Goal:
Return the whole listing, keeping every character the same.
* * * *
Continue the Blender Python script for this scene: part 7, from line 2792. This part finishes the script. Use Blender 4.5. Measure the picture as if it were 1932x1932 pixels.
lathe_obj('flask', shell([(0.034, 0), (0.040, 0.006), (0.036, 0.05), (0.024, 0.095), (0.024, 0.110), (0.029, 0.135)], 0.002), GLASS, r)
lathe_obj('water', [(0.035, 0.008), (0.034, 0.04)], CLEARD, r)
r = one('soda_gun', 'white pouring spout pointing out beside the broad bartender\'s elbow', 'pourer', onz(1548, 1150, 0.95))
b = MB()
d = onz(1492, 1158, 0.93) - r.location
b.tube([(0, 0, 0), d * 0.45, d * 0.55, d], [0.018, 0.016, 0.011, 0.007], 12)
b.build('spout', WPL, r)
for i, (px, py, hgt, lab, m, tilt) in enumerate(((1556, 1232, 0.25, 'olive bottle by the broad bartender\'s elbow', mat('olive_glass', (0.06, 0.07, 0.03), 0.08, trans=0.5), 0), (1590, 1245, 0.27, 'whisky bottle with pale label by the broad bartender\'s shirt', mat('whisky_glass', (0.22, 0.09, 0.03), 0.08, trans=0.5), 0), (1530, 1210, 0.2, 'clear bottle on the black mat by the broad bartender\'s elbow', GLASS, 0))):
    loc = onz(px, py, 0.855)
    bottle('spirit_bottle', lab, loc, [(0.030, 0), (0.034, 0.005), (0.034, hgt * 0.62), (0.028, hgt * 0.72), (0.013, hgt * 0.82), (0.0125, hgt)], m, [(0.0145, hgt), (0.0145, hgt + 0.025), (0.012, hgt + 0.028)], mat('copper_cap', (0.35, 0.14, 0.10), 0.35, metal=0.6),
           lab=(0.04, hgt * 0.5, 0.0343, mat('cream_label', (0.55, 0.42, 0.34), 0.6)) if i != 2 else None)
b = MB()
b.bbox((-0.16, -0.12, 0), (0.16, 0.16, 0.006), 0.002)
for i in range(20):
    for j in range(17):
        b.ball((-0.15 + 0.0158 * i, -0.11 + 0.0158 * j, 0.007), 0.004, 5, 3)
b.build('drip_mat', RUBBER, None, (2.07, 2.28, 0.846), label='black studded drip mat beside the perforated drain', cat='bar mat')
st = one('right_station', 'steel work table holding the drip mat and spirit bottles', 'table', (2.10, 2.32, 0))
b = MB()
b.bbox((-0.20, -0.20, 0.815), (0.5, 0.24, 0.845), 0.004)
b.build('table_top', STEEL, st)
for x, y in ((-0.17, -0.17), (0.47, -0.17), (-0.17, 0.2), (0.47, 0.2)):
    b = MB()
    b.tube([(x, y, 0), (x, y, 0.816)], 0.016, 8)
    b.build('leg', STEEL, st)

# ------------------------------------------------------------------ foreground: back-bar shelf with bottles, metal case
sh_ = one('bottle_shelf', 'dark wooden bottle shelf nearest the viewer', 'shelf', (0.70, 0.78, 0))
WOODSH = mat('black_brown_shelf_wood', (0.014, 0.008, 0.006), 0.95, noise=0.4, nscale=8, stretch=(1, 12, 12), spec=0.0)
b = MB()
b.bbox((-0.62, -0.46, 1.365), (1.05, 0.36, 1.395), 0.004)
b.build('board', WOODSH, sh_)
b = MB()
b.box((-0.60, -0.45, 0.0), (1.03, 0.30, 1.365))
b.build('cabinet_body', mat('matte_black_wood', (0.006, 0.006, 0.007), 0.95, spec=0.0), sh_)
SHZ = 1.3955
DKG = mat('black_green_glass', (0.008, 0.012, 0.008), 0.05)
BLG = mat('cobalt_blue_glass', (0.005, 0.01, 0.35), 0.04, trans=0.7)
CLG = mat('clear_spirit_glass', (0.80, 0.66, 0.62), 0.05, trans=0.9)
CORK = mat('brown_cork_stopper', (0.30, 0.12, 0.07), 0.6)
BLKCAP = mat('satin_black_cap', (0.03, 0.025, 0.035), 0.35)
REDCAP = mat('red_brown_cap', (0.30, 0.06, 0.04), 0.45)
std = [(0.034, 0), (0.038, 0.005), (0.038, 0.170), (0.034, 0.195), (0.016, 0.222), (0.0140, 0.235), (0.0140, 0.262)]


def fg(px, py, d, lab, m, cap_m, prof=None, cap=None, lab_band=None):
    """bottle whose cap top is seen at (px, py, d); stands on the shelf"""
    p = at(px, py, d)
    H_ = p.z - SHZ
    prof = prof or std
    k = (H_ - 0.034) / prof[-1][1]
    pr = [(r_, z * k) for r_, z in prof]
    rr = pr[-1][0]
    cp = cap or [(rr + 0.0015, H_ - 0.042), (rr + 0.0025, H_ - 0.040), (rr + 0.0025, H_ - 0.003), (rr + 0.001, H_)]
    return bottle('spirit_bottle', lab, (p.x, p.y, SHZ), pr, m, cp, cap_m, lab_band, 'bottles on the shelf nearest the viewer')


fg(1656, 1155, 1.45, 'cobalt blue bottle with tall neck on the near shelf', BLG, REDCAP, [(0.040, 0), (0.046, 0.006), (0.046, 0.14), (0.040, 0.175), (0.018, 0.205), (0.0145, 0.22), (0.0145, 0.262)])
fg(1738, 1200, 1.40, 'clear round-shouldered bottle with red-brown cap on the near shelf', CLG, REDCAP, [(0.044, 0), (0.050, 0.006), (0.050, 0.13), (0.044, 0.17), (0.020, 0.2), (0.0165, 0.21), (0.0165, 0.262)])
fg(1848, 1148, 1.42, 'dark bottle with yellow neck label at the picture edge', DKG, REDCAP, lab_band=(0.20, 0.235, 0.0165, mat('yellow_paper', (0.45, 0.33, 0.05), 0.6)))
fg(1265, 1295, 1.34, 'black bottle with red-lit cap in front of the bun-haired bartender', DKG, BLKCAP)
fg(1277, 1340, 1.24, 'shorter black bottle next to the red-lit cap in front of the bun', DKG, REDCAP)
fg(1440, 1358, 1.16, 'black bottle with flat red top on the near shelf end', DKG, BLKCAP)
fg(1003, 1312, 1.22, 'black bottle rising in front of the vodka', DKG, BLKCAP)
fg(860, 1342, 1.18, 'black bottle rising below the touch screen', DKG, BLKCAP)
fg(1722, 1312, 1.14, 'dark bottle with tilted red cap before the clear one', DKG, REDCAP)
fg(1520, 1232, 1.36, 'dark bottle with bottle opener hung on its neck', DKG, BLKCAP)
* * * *
Final result:
Continue the Blender Python script for this scene: part 7, from line 2792. This part finishes the script. Use Blender 4.5. Measure the picture as if it were 1932x1932 pixels.
lathe_obj('flask', shell([(0.034, 0), (0.040, 0.006), (0.036, 0.05), (0.024, 0.095), (0.024, 0.110), (0.029, 0.135)], 0.002), GLASS, r)
lathe_obj('water', [(0.035, 0.008), (0.034, 0.04)], CLEARD, r)
r = one('soda_gun', 'white pouring spout pointing out beside the broad bartender\'s elbow', 'pourer', onz(1548, 1150, 0.95))
b = MB()
d = onz(1492, 1158, 0.93) - r.location
b.tube([(0, 0, 0), d * 0.45, d * 0.55, d], [0.018, 0.016, 0.011, 0.007], 12)
b.build('spout', WPL, r)
for i, (px, py, hgt, lab, m, tilt) in enumerate(((1556, 1232, 0.25, 'olive bottle by the broad bartender\'s elbow', mat('olive_glass', (0.06, 0.07, 0.03), 0.08, trans=0.5), 0), (1590, 1245, 0.27, 'whisky bottle with pale label by the broad bartender\'s shirt', mat('whisky_glass', (0.22, 0.09, 0.03), 0.08, trans=0.5), 0), (1530, 1210, 0.2, 'clear bottle on the black mat by the broad bartender\'s elbow', GLASS, 0))):
    loc = onz(px, py, 0.855)
    bottle('spirit_bottle', lab, loc, [(0.030, 0), (0.034, 0.005), (0.034, hgt * 0.62), (0.028, hgt * 0.72), (0.013, hgt * 0.82), (0.0125, hgt)], m, [(0.0145, hgt), (0.0145, hgt + 0.025), (0.012, hgt + 0.028)], mat('copper_cap', (0.35, 0.14, 0.10), 0.35, metal=0.6),
           lab=(0.04, hgt * 0.5, 0.0343, mat('cream_label', (0.55, 0.42, 0.34), 0.6)) if i != 2 else None)
b = MB()
b.bbox((-0.16, -0.12, 0), (0.16, 0.16, 0.006), 0.002)
for i in range(20):
    for j in range(17):
        b.ball((-0.15 + 0.0158 * i, -0.11 + 0.0158 * j, 0.007), 0.004, 5, 3)
b.build('drip_mat', RUBBER, None, (2.07, 2.28, 0.846), label='black studded drip mat beside the perforated drain', cat='bar mat')
st = one('right_station', 'steel work table holding the drip mat and spirit bottles', 'table', (2.10, 2.32, 0))
b = MB()
b.bbox((-0.20, -0.20, 0.815), (0.5, 0.24, 0.845), 0.004)
b.build('table_top', STEEL, st)
for x, y in ((-0.17, -0.17), (0.47, -0.17), (-0.17, 0.2), (0.47, 0.2)):
    b = MB()
    b.tube([(x, y, 0), (x, y, 0.816)], 0.016, 8)
    b.build('leg', STEEL, st)

# ------------------------------------------------------------------ foreground: back-bar shelf with bottles, metal case
sh_ = one('bottle_shelf', 'dark wooden bottle shelf nearest the viewer', 'shelf', (0.70, 0.78, 0))
WOODSH = mat('black_brown_shelf_wood', (0.014, 0.008, 0.006), 0.95, noise=0.4, nscale=8, stretch=(1, 12, 12), spec=0.0)
b = MB()
b.bbox((-0.62, -0.46, 1.365), (1.05, 0.36, 1.395), 0.004)
b.build('board', WOODSH, sh_)
b = MB()
b.box((-0.60, -0.45, 0.0), (1.03, 0.30, 1.365))
b.build('cabinet_body', mat('matte_black_wood', (0.006, 0.006, 0.007), 0.95, spec=0.0), sh_)
SHZ = 1.3955
DKG = mat('black_green_glass', (0.008, 0.012, 0.008), 0.05)
BLG = mat('cobalt_blue_glass', (0.005, 0.01, 0.35), 0.04, trans=0.7)
CLG = mat('clear_spirit_glass', (0.80, 0.66, 0.62), 0.05, trans=0.9)
CORK = mat('brown_cork_stopper', (0.30, 0.12, 0.07), 0.6)
BLKCAP = mat('satin_black_cap', (0.03, 0.025, 0.035), 0.35)
REDCAP = mat('red_brown_cap', (0.30, 0.06, 0.04), 0.45)
std = [(0.034, 0), (0.038, 0.005), (0.038, 0.170), (0.034, 0.195), (0.016, 0.222), (0.0140, 0.235), (0.0140, 0.262)]


def fg(px, py, d, lab, m, cap_m, prof=None, cap=None, lab_band=None):
    """bottle whose cap top is seen at (px, py, d); stands on the shelf"""
    p = at(px, py, d)
    H_ = p.z - SHZ
    prof = prof or std
    k = (H_ - 0.034) / prof[-1][1]
    pr = [(r_, z * k) for r_, z in prof]
    rr = pr[-1][0]
    cp = cap or [(rr + 0.0015, H_ - 0.042), (rr + 0.0025, H_ - 0.040), (rr + 0.0025, H_ - 0.003), (rr + 0.001, H_)]
    return bottle('spirit_bottle', lab, (p.x, p.y, SHZ), pr, m, cp, cap_m, lab_band, 'bottles on the shelf nearest the viewer')


fg(1656, 1155, 1.45, 'cobalt blue bottle with tall neck on the near shelf', BLG, REDCAP, [(0.040, 0), (0.046, 0.006), (0.046, 0.14), (0.040, 0.175), (0.018, 0.205), (0.0145, 0.22), (0.0145, 0.262)])
fg(1738, 1200, 1.40, 'clear round-shouldered bottle with red-brown cap on the near shelf', CLG, REDCAP, [(0.044, 0), (0.050, 0.006), (0.050, 0.13), (0.044, 0.17), (0.020, 0.2), (0.0165, 0.21), (0.0165, 0.262)])
fg(1848, 1148, 1.42, 'dark bottle with yellow neck label at the picture edge', DKG, REDCAP, lab_band=(0.20, 0.235, 0.0165, mat('yellow_paper', (0.45, 0.33, 0.05), 0.6)))
fg(1265, 1295, 1.34, 'black bottle with red-lit cap in front of the bun-haired bartender', DKG, BLKCAP)
fg(1277, 1340, 1.24, 'shorter black bottle next to the red-lit cap in front of the bun', DKG, REDCAP)
fg(1440, 1358, 1.16, 'black bottle with flat red top on the near shelf end', DKG, BLKCAP)
fg(1003, 1312, 1.22, 'black bottle rising in front of the vodka', DKG, BLKCAP)
fg(860, 1342, 1.18, 'black bottle rising below the touch screen', DKG, BLKCAP)
fg(1722, 1312, 1.14, 'dark bottle with tilted red cap before the clear one', DKG, REDCAP)
fg(1520, 1232, 1.36, 'dark bottle with bottle opener hung on its neck', DKG, BLKCAP)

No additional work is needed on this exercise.